### Dataset section
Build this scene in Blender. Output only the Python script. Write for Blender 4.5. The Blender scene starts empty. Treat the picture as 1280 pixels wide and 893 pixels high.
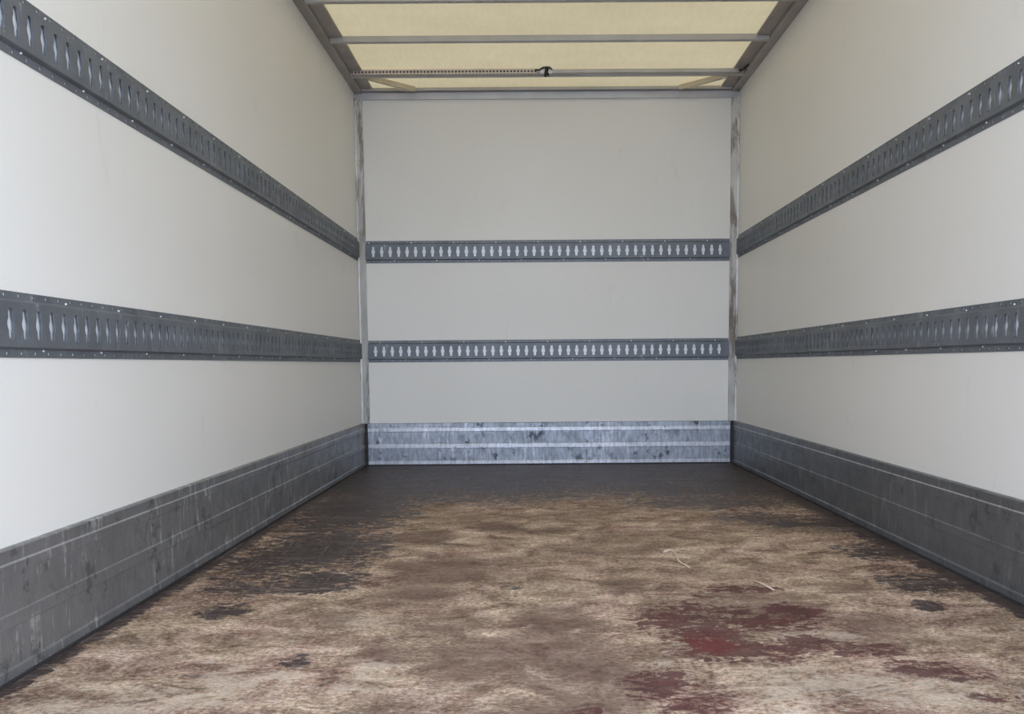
import bpy, bmesh, math, random
import numpy as np
from mathutils import Matrix, Vector

random.seed(7)
S = bpy.context.scene
C = S.collection

# ------------------------------------------------------------------ camera
cam_d = bpy.data.cameras.new('camera')
cam = bpy.data.objects.new('camera', cam_d)
C.objects.link(cam)
cam_d.sensor_fit = 'HORIZONTAL'
cam_d.sensor_width = 36.0
cam_d.lens = 1116.945 / 1280 * 36.0
cam_d.shift_x = (640 - 669.58) / 1280
cam_d.shift_y = (555.03 - 446.5) / 1280
cam_d.clip_start = 0.01
r_ = Vector((0.999964, -0.003585, -0.00767))
u_ = Vector((0.007957, 0.088401, 0.996053))
f_ = Vector((0.002893, 0.996079, -0.088426))
m = Matrix.Identity(4)
for i in range(3):
    m[i][0], m[i][1], m[i][2] = r_[i], u_[i], -f_[i]
m[0][3], m[1][3], m[2][3] = -0.1061, 0.0, 0.6562
cam.matrix_world = m
S.camera = cam

# ------------------------------------------------------------------ light
SKY = 3.0
W = bpy.data.worlds.new('overcast_sky')
S.world = W
W.use_nodes = True
wn = W.node_tree
_tc = wn.nodes.new('ShaderNodeTexCoord'); _sx = wn.nodes.new('ShaderNodeSeparateXYZ')
_mr = wn.nodes.new('ShaderNodeMapRange'); _mc = wn.nodes.new('ShaderNodeMix'); _mc.data_type = 'RGBA'
wn.links.new(_tc.outputs['Generated'], _sx.inputs[0]); wn.links.new(_sx.outputs[0], _mr.inputs[0])
_mr.inputs[1].default_value = -1; _mr.inputs[2].default_value = 1
wn.links.new(_mr.outputs[0], _mc.inputs[0])          # overcast, brighter towards the right of the vehicle
_mc.inputs[6].default_value = (0.63, 0.72, 0.90, 1); _mc.inputs[7].default_value = (0.90, 1.02, 1.24, 1)
wn.links.new(_mc.outputs[2], wn.nodes['Background'].inputs[0])
_ab = wn.nodes.new('ShaderNodeMath'); _ab.operation = 'ABSOLUTE'
wn.links.new(_sx.outputs[2], _ab.inputs[0])
_el = wn.nodes.new('ShaderNodeMapRange')              # hazy bright horizon, duller zenith
_el.inputs[1].default_value = 0; _el.inputs[2].default_value = .55
_el.inputs[3].default_value = SKY * 1.75; _el.inputs[4].default_value = SKY * .88
wn.links.new(_ab.outputs[0], _el.inputs[0]); wn.links.new(_el.outputs[0], wn.nodes['Background'].inputs[1])
S.view_settings.view_transform = 'Standard'
S.view_settings.look = 'None'
S.view_settings.gamma = 1.0
S.view_settings.use_curve_mapping = False
S.view_settings.exposure = 0.24

# ------------------------------------------------------------------ dimensions
H = 1.225          # half the inner width
Y0 = 0.75          # open rear end of the box
D = 5.875          # headboard
ZC = 2.41          # roof skin
SP = 0.05469       # slot pitch of the lashing rails
SK = 0.277         # kick plate height

# ------------------------------------------------------------------ material helpers
class NT:
    def __init__(s, name):
        s.m = bpy.data.materials.new(name)
        s.m.use_nodes = True
        s.t = s.m.node_tree
        s.b = s.t.nodes['Principled BSDF']
        s.out = s.t.nodes['Material Output']
    def n(s, typ, **k):
        x = s.t.nodes.new(typ)
        for a, v in k.items():
            if a.startswith('i_'):
                x.inputs[a[2:].replace('_', ' ')].default_value = v
            else:
                setattr(x, a, v)
        return x
    def l(s, a, b):
        s.t.links.new(a, b)
    def co(s, scale=(1, 1, 1), kind='Object'):
        if not hasattr(s, 'tc'):
            s.tc = s.n('ShaderNodeTexCoord')
        mp = s.n('ShaderNodeMapping')
        mp.inputs['Scale'].default_value = scale
        s.l(s.tc.outputs[kind], mp.inputs[0])
        return mp.outputs[0]
    def noise(s, scale, vec, detail=4, rough=.55, dist=0):
        x = s.n('ShaderNodeTexNoise')
        x.inputs['Scale'].default_value = scale
        x.inputs['Detail'].default_value = detail
        x.inputs['Roughness'].default_value = rough
        x.inputs['Distortion'].default_value = dist
        s.l(vec, x.inputs['Vector'])
        return x.outputs[0]
    def ramp(s, v, stops):
        x = s.n('ShaderNodeValToRGB')
        e = x.color_ramp.elements
        while len(e) < len(stops):
            e.new(.5)
        for el, (p, c) in zip(e, stops):
            el.position = p
            el.color = (c, c, c, 1) if isinstance(c, (int, float)) else (*c, 1)
        s.l(v, x.inputs[0])
        return x.outputs[0]
    def math(s, op, a, b=None, clamp=False):
        x = s.n('ShaderNodeMath', operation=op, use_clamp=clamp)
        for i, v in enumerate((a, b)):
            if v is None: continue
            if isinstance(v, (int, float)): x.inputs[i].default_value = v
            else: s.l(v, x.inputs[i])
        return x.outputs[0]
    def mix(s, fac, a, b, blend='MIX'):
        x = s.n('ShaderNodeMix', data_type='RGBA', blend_type=blend)
        for sock, v in ((x.inputs[0], fac), (x.inputs[6], a), (x.inputs[7], b)):
            if isinstance(v, (int, float)): sock.default_value = v
            elif isinstance(v, tuple): sock.default_value = (*v, 1)
            else: s.l(v, sock)
        return x.outputs[2]
    def col(s, c): s.l(c, s.b.inputs['Base Color'])
    def bump(s, h, strength=.2, dist=.002):
        x = s.n('ShaderNodeBump')
        x.inputs['Strength'].default_value = strength
        x.inputs['Distance'].default_value = dist
        s.l(h, x.inputs['Height'])
        s.l(x.outputs[0], s.b.inputs['Normal'])
    def set(s, rough=None, metal=None, spec=None):
        if rough is not None: s.b.inputs['Roughness'].default_value = rough
        if metal is not None: s.b.inputs['Metallic'].default_value = metal
        if spec is not None: s.b.inputs['Specular IOR Level'].default_value = spec

def mat_wall():
    k = NT('painted_wall_panel')
    v = k.co()
    base = k.ramp(k.noise(1.3, v, 3), [(.3, (.82, .80, .745)), (.7, (.85, .832, .785))])
    # thin handling scuffs
    sc = k.ramp(k.noise(9, k.co((1, 1, .35)), 6, .7, 1.2), [(.60, 0.0), (.67, 1.0)])
    gate = k.ramp(k.noise(1.7, v, 2), [(.47, 0.0), (.60, 1.0)])
    f = k.math('MULTIPLY', k.math('MULTIPLY', sc, gate), .16)
    k.col(k.mix(f, base, (.52, .50, .48)))
    k.set(.42, 0, .35)
    k.bump(k.noise(5, v, 3), .08, .004)
    return k.m

def mat_alu(name, lo, hi, streak=.5, light=(.7, .72, .75), dark=(.06, .065, .075), rough=.42, metal=.75, spots=.55, fine_amt=1.0, run=.06):
    k = NT(name)
    v = k.co()
    base = k.ramp(k.noise(2.5, v, 5, .65), [(.3, lo), (.7, hi)])
    # vertical runs and scratches
    sv = k.co((1, 1, run))
    st = k.ramp(k.noise(34, sv, 6, .7), [(.535, 0.0), (.60, 1.0)])
    g = k.ramp(k.noise(3.2, v, 6, .75), [(.46, 0.0), (.54, 1.0)])
    c = k.mix(k.math('MULTIPLY', k.math('MULTIPLY', st, g), streak), base, light)
    # dark scuffs
    dk = k.ramp(k.noise(15, k.co((1, 1, .8)), 8, .75), [(.545, 0.0), (.585, 1.0)])
    g2 = k.ramp(k.noise(3.1, k.co((1.3, 1, 1)), 4, .7), [(.42, 0.0), (.55, 1.0)])
    fine = k.noise(55, k.co((1, 1, .3)), 6, .75)
    c = k.mix(fine_amt, c, k.ramp(fine, [(.38, .72), (.5, 1.0), (.62, 1.25)]), 'MULTIPLY')
    c = k.mix(k.math('MULTIPLY', k.math('MULTIPLY', dk, g2), spots), c, dark)
    k.col(c)
    k.set(rough, metal)
    k.l(k.ramp(k.noise(14, v, 4), [(.3, rough - .1), (.7, rough + .12)]), k.b.inputs['Roughness'])
    k.bump(k.noise(60, v, 3), .12, .001)
    return k.m

def mat_rail():
    k = NT('grey_galvanised_rail')
    v = k.co()
    base = k.ramp(k.noise(7, v, 5, .65), [(.3, (.125, .137, .155)), (.7, (.195, .21, .232))])
    sc = k.ramp(k.noise(30, k.co((1, 1, .4)), 6, .75), [(.58, 0.0), (.65, 1.0)])
    g = k.ramp(k.noise(2.4, v, 2), [(.46, 0.0), (.58, 1.0)])
    k.col(k.mix(k.math('MULTIPLY', k.math('MULTIPLY', sc, g), .5), base, (.5, .5, .5)))
    k.set(.5, .35)
    return k.m

def mat_backing():
    k = NT('bright_zinc_backing')
    k.col(k.ramp(k.noise(20, k.co(), 3), [(.3, (.84, .86, .88)), (.7, (.90, .92, .94))]))
    k.set(.4, .1)
    return k.m

def mat_roof():
    k = NT('translucent_roof_sheet')
    v = k.co()
    c = k.ramp(k.noise(1.2, k.co((1, 2.2, 1)), 4, .6), [(.3, (.695, .565, .325)), (.7, (.785, .640, .375))])
    fib = k.noise(55, k.co((1, .2, 1)), 3)
    c = k.mix(.10, c, k.ramp(fib, [(.3, (.6, .48, .30)), (.7, (.98, .82, .56))]))
    t = k.n('ShaderNodeBsdfTranslucent')
    d = k.n('ShaderNodeBsdfDiffuse')
    k.l(c, t.inputs[0]); k.l(c, d.inputs[0])
    mx = k.n('ShaderNodeMixShader')
    mx.inputs[0].default_value = ROOF_T
    k.l(d.outputs[0], mx.inputs[1]); k.l(t.outputs[0], mx.inputs[2])
    k.l(mx.outputs[0], k.out.inputs[0])
    return k.m

def mat_simple(name, col, rough=.5, metal=0, var=.15, scale=20):
    k = NT(name)
    a = tuple(x * (1 - var) for x in col); b = tuple(min(1, x * (1 + var)) for x in col)
    k.col(k.ramp(k.noise(scale, k.co(), 4), [(.3, a), (.7, b)]))
    k.set(rough, metal)
    return k.m

def mat_trim_dirty():
    # aluminium corner angle: brown glue and dirt smears, bare and pale in places
    k = NT('dirty_corner_angle')
    base = k.ramp(k.noise(9, k.co((1, 1, .5)), 4), [(.3, (.52, .52, .52)), (.7, (.74, .74, .74))])
    d = k.ramp(k.noise(16, k.co((1, 1, .22)), 6, .7), [(.46, 0.0), (.56, 1.0)])
    g = k.ramp(k.noise(1.25, k.co(), 1), [(.42, 0.0), (.55, 1.0)])
    zz = k.n('ShaderNodeSeparateXYZ'); k.l(k.co(), zz.inputs[0])
    g = k.math('MAXIMUM', g, k.ramp(k.math('MULTIPLY', zz.outputs[2], .4), [(.575, .0), (.60, .8)]))
    k.col(k.mix(k.math('MULTIPLY', k.math('MULTIPLY', d, g), .8), base, (.16, .125, .10)))
    k.set(.5, .3)
    return k.m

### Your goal
Repeat the listing above exactly from its first line to the line containing "C = S.collection", both included, and omit the pictures.

### Answer to the exercise
Build this scene in Blender. Output only the Python script. Write for Blender 4.5. The Blender scene starts empty. Treat the picture as 1280 pixels wide and 893 pixels high.
import bpy, bmesh, math, random
import numpy as np
from mathutils import Matrix, Vector

random.seed(7)
S = bpy.context.scene
C = S.collection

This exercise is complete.